In possibly-related news, there is a report that over a hundred billion dollars in U.S. bonds were possibly seized in an arrest in Europe that would be a strange case of bond trafficking.

A pair of Japanese citizens have been detained by Italian financial police in Chiasso on the Swiss-Italian border after being found with $134 billion of US bonds.

A report by an Italian daily said that the two Japanese citizens were carrying 249 U.S. Treasury bonds worth $500 million and 10 Kennedy bonds and other US government securities worth a billion dollars each.


This story, if accurate, has the potential to be very interesting.
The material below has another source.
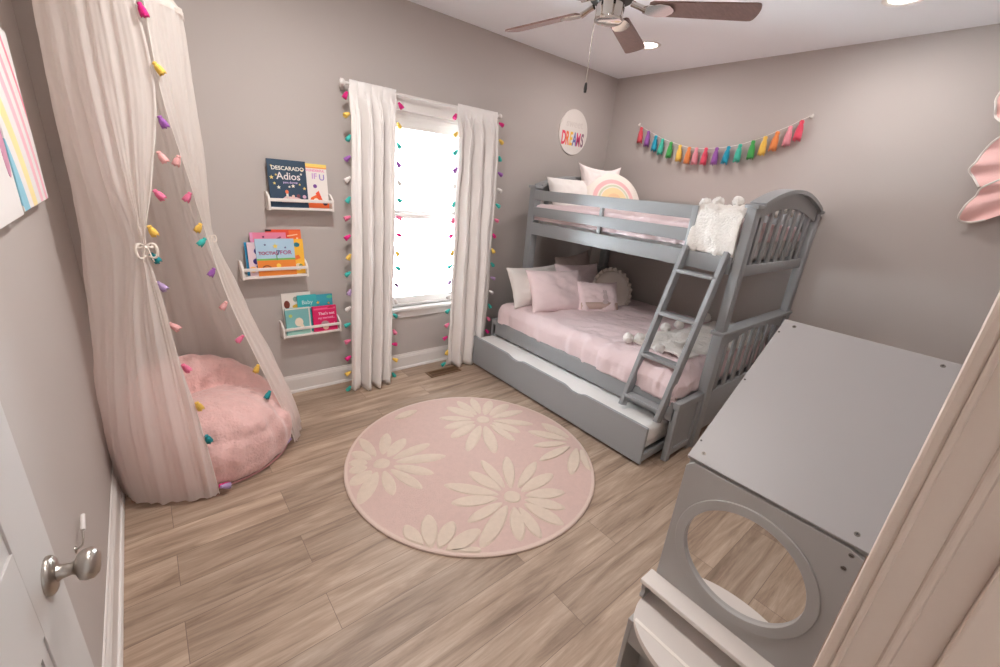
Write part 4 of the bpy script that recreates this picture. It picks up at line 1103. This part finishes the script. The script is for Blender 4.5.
# ------------------------------------------------------------------ bed canopy over the chair
HC, HR, HZ = Vector((-3.97, -.425, 0)), .235, 2.21
can = thing('bed_canopy', (HC.x, HC.y, 0), 'sheer white canopy with tassel edges hanging in the corner', 'canopy')
obj_('hoop', MB().tube([HC+Vector((HR*cos(2*pi*k/64), HR*sin(2*pi*k/64), HZ)) for k in range(65)], .007, 8), M_string, can)
def hp(deg, z=HZ, r=HR+.006): return Vector((HC.x+r*cos(radians(deg)), HC.y+r*sin(radians(deg)), z))
ZS = [2.21, 1.86, 1.5, 1.24, .90, .50, .22, .015]
V3 = lambda *p: [Vector((x, y, ZS[i])) for i, (x, y) in enumerate(p)]
rails = [
    V3((-3.905, -.655), (-3.888, -.675), (-3.955, -.735), (-4.010, -.775), (-3.985, -.80), (-3.945, -.885), (-3.925, -.93), (-3.915, -.955)),
    V3((-3.975, -.665), (-3.975, -.68), (-4.005, -.74), (-4.022, -.782), (-4.01, -.83), (-4.00, -.905), (-3.99, -.935), (-3.985, -.955)),
    V3((-4.055, -.645), (-4.060, -.665), (-4.045, -.735), (-4.030, -.770), (-4.08, -.81), (-4.10, -.865), (-4.10, -.90), (-4.10, -.905)),
    V3((-4.135, -.595), (-4.145, -.61), (-4.135, -.66), (-4.105, -.70), (-4.155, -.745), (-4.21, -.81), (-4.222, -.835), (-4.21, -.84)),
    V3((-4.195, -.50), (-4.205, -.505), (-4.205, -.53), (-4.205, -.56), (-4.235, -.60), (-4.285, -.66), (-4.297, -.68), (-4.29, -.685)),
    V3((-4.205, -.40), (-4.215, -.40), (-4.220, -.40), (-4.230, -.41), (-4.26, -.42), (-4.298, -.45), (-4.298, -.45), (-4.285, -.46)),
    V3((-4.165, -.30), (-4.18, -.29), (-4.20, -.27), (-4.215, -.25), (-4.25, -.22), (-4.28, -.20), (-4.285, -.19), (-4.28, -.19)),
    V3((-4.07, -.215), (-4.07, -.20), (-4.08, -.17), (-4.09, -.14), (-4.11, -.10), (-4.13, -.05), (-4.14, -.035), (-4.14, -.03)),
    V3((-3.95, -.185), (-3.94, -.17), (-3.93, -.14), (-3.92, -.11), (-3.91, -.07), (-3.90, -.035), (-3.90, -.03), (-3.90, -.03)),
    V3((-3.84, -.23), (-3.82, -.21), (-3.80, -.18), (-3.78, -.16), (-3.73, -.12), (-3.66, -.06), (-3.62, -.05), (-3.62, -.04)),
    V3((-3.77, -.30), (-3.76, -.29), (-3.755, -.30), (-3.755, -.35), (-3.66, -.30), (-3.52, -.28), (-3.45, -.28), (-3.43, -.28)),
    V3((-3.735, -.41), (-3.733, -.41), (-3.732, -.40), (-3.732, -.41), (-3.645, -.41), (-3.525, -.43), (-3.435, -.45), (-3.395, -.46)),
    V3((-3.745, -.50), (-3.752, -.50), (-3.755, -.48), (-3.745, -.455), (-3.665, -.46), (-3.535, -.53), (-3.45, -.57), (-3.42, -.57)),
    V3((-3.80, -.595), (-3.800, -.585), (-3.785, -.54), (-3.757, -.48), (-3.69, -.50), (-3.575, -.60), (-3.49, -.66), (-3.455, -.66)),
    V3((-3.875, -.655), (-3.866, -.655), (-3.808, -.575), (-3.765, -.495), (-3.71, -.52), (-3.605, -.635), (-3.525, -.69), (-3.485, -.69)),
]
NU, NV = 260, 84; NR = len(rails)-1
tie = [1, .95, .8, .35, 0, 0, 0, 0, 0, 0, .4, .9, 1, 1, 1]
def drape(u, v):
    ru = u/(NU-1)*NR; rv = v/(NV-1)*(len(ZS)-1)
    p = catmull([catmull(r, rv) for r in rails[max(0, int(ru)-1):int(ru)+4]], ru-max(0, int(ru)-1))
    q = catmull([catmull(r, rv) for r in rails[max(0, int(min(NR, ru+.2))-1):int(min(NR, ru+.2))+4]], min(NR, ru+.2)-max(0, int(min(NR, ru+.2))-1))
    t = q-p; t.z = 0
    n = Vector((t.y, -t.x, 0)).normalized() if t.length > 1e-5 else Vector((0, 0, 0))
    tw = catmull([Vector((x, 0, 0)) for x in tie], ru).x
    gath = exp(-((p.z-1.24)/.13)**2)*tw
    low = max(0, 1-p.z/.55)
    amp = (.0055+.004*min(1, (2.21-p.z)/.6))*(1-.55*low)*(1-.55*gath)
    w = sin(ru*7.3+.7*sin(p.z*2.1+ru))+.55*sin(ru*15.1+1.3+p.z*.7)+.3*sin(ru*29+p.z)
    p = p+n*(amp*w+.006*fbm(ru*2, p.z*4, .4, 3))
    if v == NV-1: p.z += .004*sin(ru*13)
    p.x = max(p.x, -4.302); p.y = min(p.y, -.022)
    return p
b = MB(); b.grid(drape, NU, NV)
o = obj_('drape', b, M_canopy, can, angle=180)
# dome from the hoop up to the ceiling hook
b = MB()
def dome(u, v):
    a = 2*pi*u/120; t = v/20; r = (HR+.006)*(1-t)**.85*(1-.12*sin(pi*t))+.012*t
    r += .005*sin(a*22)*(1-t)
    return HC+Vector((r*cos(a), r*sin(a), HZ+.42*t))
b.grid(dome, 120, 21, closed_u=True); obj_('dome', b, M_canopy, can, angle=180)
obj_('hanging_cord', MB().tube([HC+Vector((0, 0, 2.62)), HC+Vector((0, 0, H))], .005, 8), M_string, can)
b = MB(); b.grid(lambda u, v: HC+Vector(((HR+.009+.003*sin(u*.9))*cos(2*pi*u/120), (HR+.009+.003*sin(u*.9))*sin(2*pi*u/120), HZ+.012-.026*v/4)), 120, 5, closed_u=True)
obj_('hoop_ruffle', b, M_canopy, can, angle=180)
# edge cords and tassels
for side, seq in ((0, ['magenta', 'yellow', 'purple', 'blush', 'pink', 'gold', 'deepteal', 'lilac', 'blush', 'pink', 'gold', 'deepteal', 'magenta', 'lilac']), (NU-1, ['blush', 'pink', 'gold', 'teal', 'purple', 'blush', 'pink', 'gold', 'deepteal', 'magenta', 'lilac'])):
    pts = [drape(side, v) for v in range(NV)]
    obj_('edge_cord', MB().tube([p+Vector((0, -.002, 0)) for p in pts], .0018, 6), M_string, can)
    zs = [2.17, 1.97, 1.77, 1.63, 1.475, 1.33, 1.215, 1.09, .90, .705, .52, .345, .14, .045] if side == 0 else [1.62, 1.46, 1.31, 1.235, 1.08, .90, .715, .55, .39, .20, .075]
    for c, zz in zip(seq, zs):
        p = min(pts, key=lambda q: abs(q.z-zz)).copy(); p.z = max(zz, .085)
        d = 1 if side == 0 else -1
        L_ = .048
        ry = -d*random.uniform(.25, .75) if p.z > .1 else -d*1.1
        if p.z < .16: p.z = .06; ry = -d*1.2
        tassel(can, c, p+Vector((d*.010, -.016, 0)), L_, .0145, (random.uniform(-.15, .25), ry, 0))
# tie bows
M_bow = mat('white cotton tie', lin(240, 230, 220), .85)
def bow(c, s, yaw):
    b = MB(); R = Matrix.Translation(c) @ Matrix.Rotation(yaw, 4, 'Z')
    ring = [R @ Vector((.034*cos(a)*s, .030*sin(a)*s, .004*sin(3*a))) for a in [2*pi*k/30 for k in range(31)]]
    b.tube(ring, .0065*s, 8, cap=False)
    for sg in (1, -1):
        loop = [R @ Vector((sg*(.005+.045*sin(pi*t))*s+0*t, -.040*s-.012*sin(pi*t)*s, (.012-.060*t+.050*sin(2*pi*t)*.5)*s)) for t in [k/20 for k in range(21)]]
        b.tube(loop, [.004*s+.004*s*sin(pi*k/20) for k in range(21)], 8)
        tail = [R @ Vector((sg*(.006+.020*t)*s, -.044*s, (-.0-.085*t)*s)) for t in [k/8 for k in range(9)]]
        b.tube(tail, [.0045*s]*9, 8)
    b.ball(R @ Vector((0, -.042*s, .0)), .010*s, sub=2)
    return b
obj_('tie_bow', bow(Vector((-4.018, -.772, 1.24)), .72, .1), M_bow, can, angle=180)
obj_('tie_bow', bow(Vector((-3.752, -.462, 1.235)), .42, .5), M_bow, can, angle=180)

# ------------------------------------------------------------------ light, world, camera
w = bpy.data.worlds.new('daylight'); scene.world = w; w.use_nodes = True
wn = w.node_tree; bg = wn.nodes['Background']          # overcast sky above, bright sunlit ground below the horizon
tcw = wn.nodes.new('ShaderNodeTexCoord'); sx = wn.nodes.new('ShaderNodeSeparateXYZ'); mr_ = wn.nodes.new('ShaderNodeMapRange')
mr_.inputs['From Min'].default_value = -.05; mr_.inputs['From Max'].default_value = .05
mr_.inputs['To Min'].default_value = 46.0; mr_.inputs['To Max'].default_value = 11.0
wn.links.new(tcw.outputs['Generated'], sx.inputs[0]); wn.links.new(sx.outputs['Z'], mr_.inputs['Value']); wn.links.new(mr_.outputs[0], bg.inputs[1])
bg.inputs[0].default_value = (.82, .93, 1.0, 1)

f_, yaw, pit, rol = 420.413, .714575, .341215, .089969
fw = Vector((sin(yaw)*cos(pit), cos(yaw)*cos(pit), -sin(pit))); rt = Vector((cos(yaw), -sin(yaw), 0)); up = rt.cross(fw)
r2 = rt*cos(rol)+up*sin(rol); u2 = up*cos(rol)-rt*sin(rol)
cam = bpy.data.cameras.new('camera'); cam.sensor_width = 36; cam.sensor_fit = 'HORIZONTAL'; cam.lens = f_/1000*36; cam.clip_start = .02; cam.clip_end = 60
co = bpy.data.objects.new('camera', cam); COL.objects.link(co)
co.matrix_world = basis((-4.01143, -3.13432, 1.62336), r2, u2, -fw)
scene.camera = co

scene.view_settings.view_transform = 'Standard'; scene.view_settings.look = 'None'
scene.view_settings.exposure = 0.1; scene.view_settings.gamma = 1.0; scene.view_settings.use_curve_mapping = False
scene.cycles.use_denoising = True
scene.cycles.max_bounces = 10; scene.cycles.diffuse_bounces = 5; scene.cycles.transparent_max_bounces = 16
scene.cycles.sample_clamp_indirect = 6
What is a pair of individuals doing with $134 billion in U.S. bonds in denominations that are generally issued not to individuals but to central banks?

It seems like the bonds probably aren't forgeries: what kind of idiot would forge billion-dollar instruments? Who would they sell such large bonds to? And would they expect to have the forgery of such large denominations not be verified by the buyer? And if the bonds aren't forgeries then does that mean some foreign central bank(s) was trying to unload a large number of U.S. bonds under the radar?

Considering the increasing need for the U.S. to borrow money and the possibly odd downward fluctuations in bond yields, the potential discovery of $134 billion in bonds being transported in an undisclosed fashion in Europe is, at the very least, curious.

As an aside, if the bonds that were seized by Italian customs are found to be legitimate, the penalty for transporting that quantity of financial instruments without disclosing them to customs would be $38 billion. Apparently, in that case, the $38 billion would be used to help Italy pay down its public debt. Not a bad catch for Italy!